Communicating with Parents

I started off my career in education as a preschool Head Start teacher, and I strongly believe in the power of partnerships with parents. Head Start, which is a program for disadvantaged preschoolers, emphasizes that parents are their child's first teachers. I saw, first-hand, the many positive benefits of involving parents in the classroom or at school.  As a young teacher, I realized that we should be creating those opportunities to invite parent volunteers into our classroom to work with students, not just to do clerical types of tasks.  Involving parents as volunteers in the classroom effectively lowered the adult-to-student ratio and had the added benefit of building capacity in the parents to learn skills and strategies for working with their own children at home.

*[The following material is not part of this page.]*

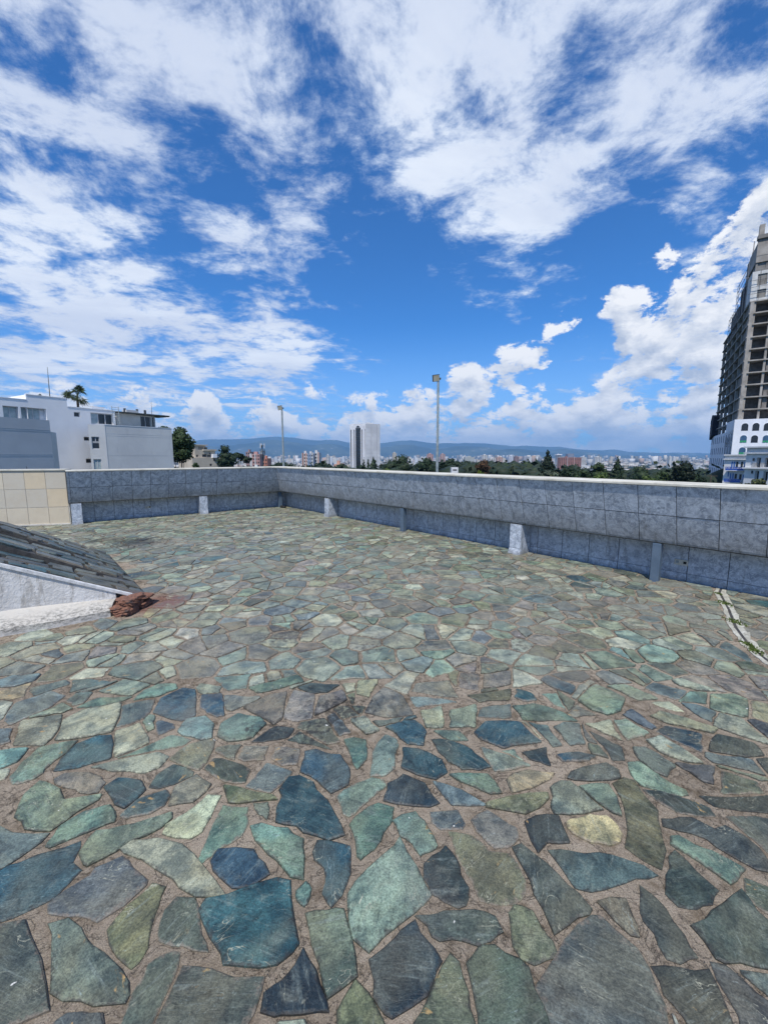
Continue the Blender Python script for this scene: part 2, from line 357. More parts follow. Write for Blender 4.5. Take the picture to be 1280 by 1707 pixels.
M_TILE2 = mat('brightened_glazed_tile', None, fn=tile_fn(1.5), bstr=0.05, bdist=0.01)  # brighter tile copy for skirting and pilasters; paints the pilaster fronts as lit
def plain(name, c1, c2, scale=4, rough=0.8, bump=0.2, det=6, bd=0.01, stain=None):
    def fn(t):
        p = t.pos(); a = t.noise(p, scale, det, 0.6)
        col = t.mix(t.step(a, .35, .65), c1, c2)
        if stain:
            s = t.noise(t.v('MULTIPLY', p, (2.5, 2.5, .5)), stain[1], 7, .7, .4)
            col = t.mix(t.step(s, stain[2], stain[2] + .12, 0, stain[3]), col, stain[0])
        return col, t.noise(p, scale * 9, 5, .65)
    return mat(name, None, rough=rough, fn=fn, bstr=bump, bdist=bd)
M_GROUT = plain('dark_grout', (.035, .035, .036), (.07, .068, .065), 20)
M_COPING = plain('cream_coping', (.46, .44, .37), (.62, .60, .52), 3, bump=.3, stain=((.25, .23, .19), 3.0, .60, .5))
def beige_fn(t):
    p = t.pos(); r = t.objrand()
    col = t.mix(r, (.54, .47, .35), (.57, .51, .40))
    col = t.mix(t.step(t.m('FRACT', t.m('MULTIPLY', r, 5.7)), .68, .9), col, (.57, .48, .34))
    col = t.mix(t.step(t.m('FRACT', t.m('MULTIPLY', r, 11.3)), .80, .82), col, (.50, .46, .38))
    col = t.mix(t.step(t.noise(p, 6, 6, .6), .4, .7, 0, .3), col, (.45, .38, .28))
    return col, t.noise(p, 30, 5)
M_BEIGE = mat('beige_stone_tile', None, rough=.75, fn=beige_fn, bstr=.15)
M_WGROUT = plain('pale_grout', (.55, .52, .45), (.68, .65, .58), 9)
M_POST = plain('blue_grey_painted_steel', (.085, .125, .175), (.11, .155, .21), 5, rough=.42, bump=.05)
M_GALV = plain('galvanised_steel', (.22, .26, .27), (.34, .38, .38), 14, rough=.45, bump=.05)
M_DARKMETAL = plain('dark_metal', (.03, .035, .04), (.05, .055, .06), 8, rough=.5)

# ------------------------------------------------------------ geometry of the two parapets
RC = Vector((-3.1893, 13.2143))                              # inner corner of the terrace
dR, nR = Vector((0.65796, -0.75306)), Vector((-0.75306, -0.65796))
dL, nL = Vector((-0.77891, -0.62713)), Vector((0.62713, -0.77891))
det = nR.x * nL.y - nR.y * nL.x
DEL = Vector(((nL.y - nR.y) / det, (nR.x - nL.x) / det))     # corner shift per unit of overhang
mR, mL = DEL.dot(dR), DEL.dot(dL)
OB, OT, ZB, ZM, ZT, ZC = 0.30, 0.55, 0.505, 0.8785, 1.250, 1.282
OM = OB + (OT - OB) * (ZM - ZB) / (ZT - ZB)
rzR = math.atan2(dR.y, dR.x); rzL = math.atan2(-dL.y, -dL.x)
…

Many university education programs do not teach courses on how to work with or communicate with parents, and therefore, teachers do not always see the benefits of building that partnership.  New teachers are often overwhelmed with the responsibilities of learning the culture of the school, planning standards-based lessons in the different curricular areas, and dealing with classroom management.  They often do not realize the benefits of building strong parent partnerships even before school begins which can start with something as simple as a telephone call or a short note or email/text message to share something positive. When a positive relationship between home and school is fostered, the child is the ultimate beneficiary.

Last year, our school decided to invest in Edline to create a website which communicated more effectively with parents and the school community.  Our school website serves as an information system for site visitors and acts as an intermediary between the numerous stakeholders in the educational process. Our goals are: 1) introducing educational stakeholders to our school, 2) providing opportunities for local and global publication of student work, 3) acting as an intermediary to educational resources and community information, and 4) providing a rich source of locally relevant data. 

Although we continuously updated the website last school year, survey results indicated that  60% of our parents never logged on to Edline to get information about our school.  As a school, we realized that if we are to improve the percentage of parents accessing our website, we needed to give them a reason to get on, and after discussions, we decided that we would encourage teachers to create class webpages. To get to the class webpage, parents would have to access the school site first.

Some teachers had been using class webpages as a way to communicate with parents about upcoming activities or homework assignments, to share information about the curriculum or to post classroom photos. What we noticed was that there were fewer parent complaints from those classes with webpages.  So this year, we "highly encouraged" teachers to create class webpages or blogs.  Right now, about 90% of the teachers have class webpages, although several are still "under construction."  For the most part, I am impressed with the quality of the webpages; they are creative, attractive, and contains lots of valuable information for parents.  We're hoping that the investment up-front will lead to positive relationships and better communication with our parents.

It wasn't easy, and for many of our teachers, we were asking them to do something which was not in their comfort zone.  However, we are fortunate to have teachers who volunteered to help their colleagues get their webpages set up.  Once they got started, some teachers took off, and I am amazed at the individualization of each webpage.  We're sending out the parent activation codes this week, and I am hopeful that this year, our survey results will show an increase in the number of parents who are accessing our school website as a vehicle to get information.